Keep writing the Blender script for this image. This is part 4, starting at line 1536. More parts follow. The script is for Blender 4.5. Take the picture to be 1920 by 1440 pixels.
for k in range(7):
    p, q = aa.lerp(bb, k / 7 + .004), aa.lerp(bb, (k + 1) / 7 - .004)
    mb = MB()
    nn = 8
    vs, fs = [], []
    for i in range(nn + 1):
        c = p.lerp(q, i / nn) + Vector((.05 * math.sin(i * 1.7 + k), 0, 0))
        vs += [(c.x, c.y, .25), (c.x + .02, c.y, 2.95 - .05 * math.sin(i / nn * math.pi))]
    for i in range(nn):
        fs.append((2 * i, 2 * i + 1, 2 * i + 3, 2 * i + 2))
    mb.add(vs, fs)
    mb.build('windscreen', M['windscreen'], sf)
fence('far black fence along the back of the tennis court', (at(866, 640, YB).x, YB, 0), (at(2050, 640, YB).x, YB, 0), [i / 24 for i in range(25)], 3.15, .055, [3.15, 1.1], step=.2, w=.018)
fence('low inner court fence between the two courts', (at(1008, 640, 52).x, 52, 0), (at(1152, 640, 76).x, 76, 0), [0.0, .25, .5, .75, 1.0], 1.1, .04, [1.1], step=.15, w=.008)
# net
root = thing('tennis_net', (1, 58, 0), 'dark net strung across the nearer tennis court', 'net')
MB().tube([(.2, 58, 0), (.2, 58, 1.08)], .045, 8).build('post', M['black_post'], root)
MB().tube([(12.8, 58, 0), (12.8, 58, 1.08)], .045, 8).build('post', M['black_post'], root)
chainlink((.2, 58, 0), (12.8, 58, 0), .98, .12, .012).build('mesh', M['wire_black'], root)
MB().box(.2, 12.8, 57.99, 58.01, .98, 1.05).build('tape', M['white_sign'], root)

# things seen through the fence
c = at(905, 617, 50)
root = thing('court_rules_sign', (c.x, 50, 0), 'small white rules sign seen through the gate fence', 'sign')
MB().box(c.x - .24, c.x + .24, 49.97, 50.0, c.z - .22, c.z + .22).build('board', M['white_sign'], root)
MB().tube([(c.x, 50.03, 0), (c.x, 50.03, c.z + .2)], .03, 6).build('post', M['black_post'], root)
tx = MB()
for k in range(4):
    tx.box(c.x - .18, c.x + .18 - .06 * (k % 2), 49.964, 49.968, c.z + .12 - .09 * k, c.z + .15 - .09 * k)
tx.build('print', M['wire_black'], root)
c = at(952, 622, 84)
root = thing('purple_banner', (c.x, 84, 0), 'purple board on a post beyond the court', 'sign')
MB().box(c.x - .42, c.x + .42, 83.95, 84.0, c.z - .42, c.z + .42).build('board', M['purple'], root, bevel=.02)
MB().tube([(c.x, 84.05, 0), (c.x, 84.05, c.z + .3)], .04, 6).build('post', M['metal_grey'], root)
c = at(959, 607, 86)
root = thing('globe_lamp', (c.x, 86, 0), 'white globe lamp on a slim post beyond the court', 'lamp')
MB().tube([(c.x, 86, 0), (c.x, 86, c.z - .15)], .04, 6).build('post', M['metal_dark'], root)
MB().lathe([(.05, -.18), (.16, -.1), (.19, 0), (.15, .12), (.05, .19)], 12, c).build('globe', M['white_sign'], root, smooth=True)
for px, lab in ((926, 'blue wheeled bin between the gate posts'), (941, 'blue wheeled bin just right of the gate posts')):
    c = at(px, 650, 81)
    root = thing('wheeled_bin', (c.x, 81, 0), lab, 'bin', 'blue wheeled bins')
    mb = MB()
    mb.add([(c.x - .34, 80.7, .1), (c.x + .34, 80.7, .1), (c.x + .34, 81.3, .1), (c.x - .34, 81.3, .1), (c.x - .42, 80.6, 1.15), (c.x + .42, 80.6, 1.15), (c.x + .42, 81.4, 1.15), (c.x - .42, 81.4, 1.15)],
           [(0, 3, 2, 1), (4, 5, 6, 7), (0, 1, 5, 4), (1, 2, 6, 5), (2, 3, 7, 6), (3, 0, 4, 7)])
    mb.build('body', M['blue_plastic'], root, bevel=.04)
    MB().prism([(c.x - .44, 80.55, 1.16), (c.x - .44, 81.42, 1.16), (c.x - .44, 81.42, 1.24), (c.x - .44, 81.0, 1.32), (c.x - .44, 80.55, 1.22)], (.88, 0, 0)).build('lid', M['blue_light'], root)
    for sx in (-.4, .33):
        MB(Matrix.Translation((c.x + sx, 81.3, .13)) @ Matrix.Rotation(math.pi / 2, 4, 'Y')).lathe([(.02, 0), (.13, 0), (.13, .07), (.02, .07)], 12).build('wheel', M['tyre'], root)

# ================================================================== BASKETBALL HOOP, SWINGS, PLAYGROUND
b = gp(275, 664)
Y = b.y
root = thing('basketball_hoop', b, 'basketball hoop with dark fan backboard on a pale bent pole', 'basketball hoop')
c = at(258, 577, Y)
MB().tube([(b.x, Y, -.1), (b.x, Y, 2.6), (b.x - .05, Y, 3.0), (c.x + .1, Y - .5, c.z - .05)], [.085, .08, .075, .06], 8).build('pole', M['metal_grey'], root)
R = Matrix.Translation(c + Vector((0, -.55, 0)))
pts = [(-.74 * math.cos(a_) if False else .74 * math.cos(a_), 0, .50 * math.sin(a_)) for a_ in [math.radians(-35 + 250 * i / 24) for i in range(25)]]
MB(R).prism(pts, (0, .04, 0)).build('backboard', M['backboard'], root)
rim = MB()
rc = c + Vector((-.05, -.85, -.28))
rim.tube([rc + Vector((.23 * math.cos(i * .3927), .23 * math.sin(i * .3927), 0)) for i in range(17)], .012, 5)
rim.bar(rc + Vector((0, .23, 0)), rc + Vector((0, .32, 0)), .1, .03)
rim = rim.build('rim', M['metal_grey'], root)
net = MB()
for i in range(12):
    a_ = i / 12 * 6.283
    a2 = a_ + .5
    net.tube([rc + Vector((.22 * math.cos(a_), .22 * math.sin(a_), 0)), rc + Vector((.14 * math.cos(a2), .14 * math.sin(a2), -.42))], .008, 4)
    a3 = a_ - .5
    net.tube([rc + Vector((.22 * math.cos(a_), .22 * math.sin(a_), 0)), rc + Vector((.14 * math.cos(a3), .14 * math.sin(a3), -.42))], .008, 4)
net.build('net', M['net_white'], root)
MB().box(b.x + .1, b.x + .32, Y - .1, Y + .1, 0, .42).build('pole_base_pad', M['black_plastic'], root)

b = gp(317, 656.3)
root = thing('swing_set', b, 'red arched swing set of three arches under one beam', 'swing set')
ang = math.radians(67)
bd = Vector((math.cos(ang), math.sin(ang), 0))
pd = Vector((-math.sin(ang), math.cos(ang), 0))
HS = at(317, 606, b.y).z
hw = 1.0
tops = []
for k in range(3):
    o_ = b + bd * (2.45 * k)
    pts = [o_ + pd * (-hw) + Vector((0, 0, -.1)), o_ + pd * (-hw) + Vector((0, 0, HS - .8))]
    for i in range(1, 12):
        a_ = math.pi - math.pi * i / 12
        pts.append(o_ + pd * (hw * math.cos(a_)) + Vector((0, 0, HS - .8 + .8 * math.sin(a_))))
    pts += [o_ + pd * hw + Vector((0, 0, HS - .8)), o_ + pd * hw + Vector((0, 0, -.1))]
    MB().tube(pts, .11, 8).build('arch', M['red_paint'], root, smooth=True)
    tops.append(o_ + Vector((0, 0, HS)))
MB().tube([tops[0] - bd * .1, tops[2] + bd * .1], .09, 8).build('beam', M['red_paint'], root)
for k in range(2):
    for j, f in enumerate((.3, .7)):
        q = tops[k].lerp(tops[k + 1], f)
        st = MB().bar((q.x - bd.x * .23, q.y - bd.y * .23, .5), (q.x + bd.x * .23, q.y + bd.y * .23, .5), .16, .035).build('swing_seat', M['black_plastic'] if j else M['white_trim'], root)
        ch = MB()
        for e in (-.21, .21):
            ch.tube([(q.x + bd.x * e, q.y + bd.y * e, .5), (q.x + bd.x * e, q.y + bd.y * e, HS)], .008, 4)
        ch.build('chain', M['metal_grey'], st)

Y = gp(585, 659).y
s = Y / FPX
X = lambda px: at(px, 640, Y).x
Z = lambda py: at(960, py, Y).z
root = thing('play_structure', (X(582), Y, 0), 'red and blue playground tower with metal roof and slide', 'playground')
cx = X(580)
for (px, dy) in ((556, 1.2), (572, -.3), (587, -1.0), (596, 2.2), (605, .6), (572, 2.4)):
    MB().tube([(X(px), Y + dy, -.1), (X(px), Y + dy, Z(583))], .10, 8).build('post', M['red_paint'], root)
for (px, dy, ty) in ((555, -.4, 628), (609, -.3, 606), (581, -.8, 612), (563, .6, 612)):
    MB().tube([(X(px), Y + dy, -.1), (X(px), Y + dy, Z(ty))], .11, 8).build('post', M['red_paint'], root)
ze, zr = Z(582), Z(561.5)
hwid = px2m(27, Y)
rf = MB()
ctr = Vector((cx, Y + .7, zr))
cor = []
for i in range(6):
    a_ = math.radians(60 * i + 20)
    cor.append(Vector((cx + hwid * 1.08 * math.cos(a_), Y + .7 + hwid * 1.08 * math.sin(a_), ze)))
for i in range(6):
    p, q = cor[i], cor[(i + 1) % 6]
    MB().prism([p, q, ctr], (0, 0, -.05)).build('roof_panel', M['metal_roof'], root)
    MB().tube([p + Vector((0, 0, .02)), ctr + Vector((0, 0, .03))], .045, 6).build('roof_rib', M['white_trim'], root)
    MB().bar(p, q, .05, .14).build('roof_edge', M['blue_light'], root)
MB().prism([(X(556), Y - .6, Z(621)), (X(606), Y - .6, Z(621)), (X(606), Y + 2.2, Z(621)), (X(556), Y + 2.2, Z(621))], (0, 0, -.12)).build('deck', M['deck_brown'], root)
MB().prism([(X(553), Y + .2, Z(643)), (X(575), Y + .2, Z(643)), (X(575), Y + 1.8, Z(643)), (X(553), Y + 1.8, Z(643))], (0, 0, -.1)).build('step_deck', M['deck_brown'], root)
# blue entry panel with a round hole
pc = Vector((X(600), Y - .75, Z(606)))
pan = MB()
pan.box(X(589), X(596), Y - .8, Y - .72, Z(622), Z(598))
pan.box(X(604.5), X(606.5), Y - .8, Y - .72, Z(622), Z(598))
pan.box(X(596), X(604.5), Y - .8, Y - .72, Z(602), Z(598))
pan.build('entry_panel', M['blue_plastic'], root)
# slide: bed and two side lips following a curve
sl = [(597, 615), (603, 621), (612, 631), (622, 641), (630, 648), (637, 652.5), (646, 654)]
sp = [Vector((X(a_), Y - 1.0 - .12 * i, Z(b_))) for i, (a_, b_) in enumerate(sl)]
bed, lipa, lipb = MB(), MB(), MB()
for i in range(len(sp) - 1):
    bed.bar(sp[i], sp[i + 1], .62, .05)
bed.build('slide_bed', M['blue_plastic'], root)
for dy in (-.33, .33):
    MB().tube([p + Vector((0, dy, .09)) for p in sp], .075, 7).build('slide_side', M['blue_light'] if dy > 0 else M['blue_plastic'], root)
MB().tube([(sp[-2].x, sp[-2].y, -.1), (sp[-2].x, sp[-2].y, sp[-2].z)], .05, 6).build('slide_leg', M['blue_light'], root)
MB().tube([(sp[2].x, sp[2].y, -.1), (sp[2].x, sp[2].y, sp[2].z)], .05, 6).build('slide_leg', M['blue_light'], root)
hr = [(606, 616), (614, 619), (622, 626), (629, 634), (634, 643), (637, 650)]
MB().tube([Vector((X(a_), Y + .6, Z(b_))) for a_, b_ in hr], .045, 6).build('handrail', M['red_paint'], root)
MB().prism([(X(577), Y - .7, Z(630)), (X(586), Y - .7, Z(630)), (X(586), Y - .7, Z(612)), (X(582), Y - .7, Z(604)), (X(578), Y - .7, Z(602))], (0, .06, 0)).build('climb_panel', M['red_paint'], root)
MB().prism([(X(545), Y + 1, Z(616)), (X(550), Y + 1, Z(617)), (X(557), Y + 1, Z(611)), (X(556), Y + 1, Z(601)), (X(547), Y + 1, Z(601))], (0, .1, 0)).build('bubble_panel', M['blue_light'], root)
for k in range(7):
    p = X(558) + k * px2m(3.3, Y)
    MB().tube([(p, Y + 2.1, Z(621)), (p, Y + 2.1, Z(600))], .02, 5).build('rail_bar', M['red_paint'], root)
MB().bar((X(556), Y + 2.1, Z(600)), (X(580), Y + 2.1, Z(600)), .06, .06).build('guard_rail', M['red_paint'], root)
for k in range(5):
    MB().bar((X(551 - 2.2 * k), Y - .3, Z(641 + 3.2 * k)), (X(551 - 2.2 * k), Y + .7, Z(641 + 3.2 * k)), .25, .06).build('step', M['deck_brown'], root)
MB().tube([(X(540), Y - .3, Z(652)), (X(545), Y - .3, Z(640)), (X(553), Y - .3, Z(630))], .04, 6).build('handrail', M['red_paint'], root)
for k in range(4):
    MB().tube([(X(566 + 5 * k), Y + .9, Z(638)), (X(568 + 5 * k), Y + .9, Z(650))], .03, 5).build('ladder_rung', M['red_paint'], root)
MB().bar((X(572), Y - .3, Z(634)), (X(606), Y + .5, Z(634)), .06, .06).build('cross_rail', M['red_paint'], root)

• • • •

[What you are asked to do] Set down each line of the material verbatim, from the first line through the line that contains "1.05).build('tape', M['white_sign'], root)".

[Task output]
Keep writing the Blender script for this image. This is part 4, starting at line 1536. More parts follow. The script is for Blender 4.5. Take the picture to be 1920 by 1440 pixels.
for k in range(7):
    p, q = aa.lerp(bb, k / 7 + .004), aa.lerp(bb, (k + 1) / 7 - .004)
    mb = MB()
    nn = 8
    vs, fs = [], []
    for i in range(nn + 1):
        c = p.lerp(q, i / nn) + Vector((.05 * math.sin(i * 1.7 + k), 0, 0))
        vs += [(c.x, c.y, .25), (c.x + .02, c.y, 2.95 - .05 * math.sin(i / nn * math.pi))]
    for i in range(nn):
        fs.append((2 * i, 2 * i + 1, 2 * i + 3, 2 * i + 2))
    mb.add(vs, fs)
    mb.build('windscreen', M['windscreen'], sf)
fence('far black fence along the back of the tennis court', (at(866, 640, YB).x, YB, 0), (at(2050, 640, YB).x, YB, 0), [i / 24 for i in range(25)], 3.15, .055, [3.15, 1.1], step=.2, w=.018)
fence('low inner court fence between the two courts', (at(1008, 640, 52).x, 52, 0), (at(1152, 640, 76).x, 76, 0), [0.0, .25, .5, .75, 1.0], 1.1, .04, [1.1], step=.15, w=.008)
# net
root = thing('tennis_net', (1, 58, 0), 'dark net strung across the nearer tennis court', 'net')
MB().tube([(.2, 58, 0), (.2, 58, 1.08)], .045, 8).build('post', M['black_post'], root)
MB().tube([(12.8, 58, 0), (12.8, 58, 1.08)], .045, 8).build('post', M['black_post'], root)
chainlink((.2, 58, 0), (12.8, 58, 0), .98, .12, .012).build('mesh', M['wire_black'], root)
MB().box(.2, 12.8, 57.99, 58.01, .98, 1.05).build('tape', M['white_sign'], root)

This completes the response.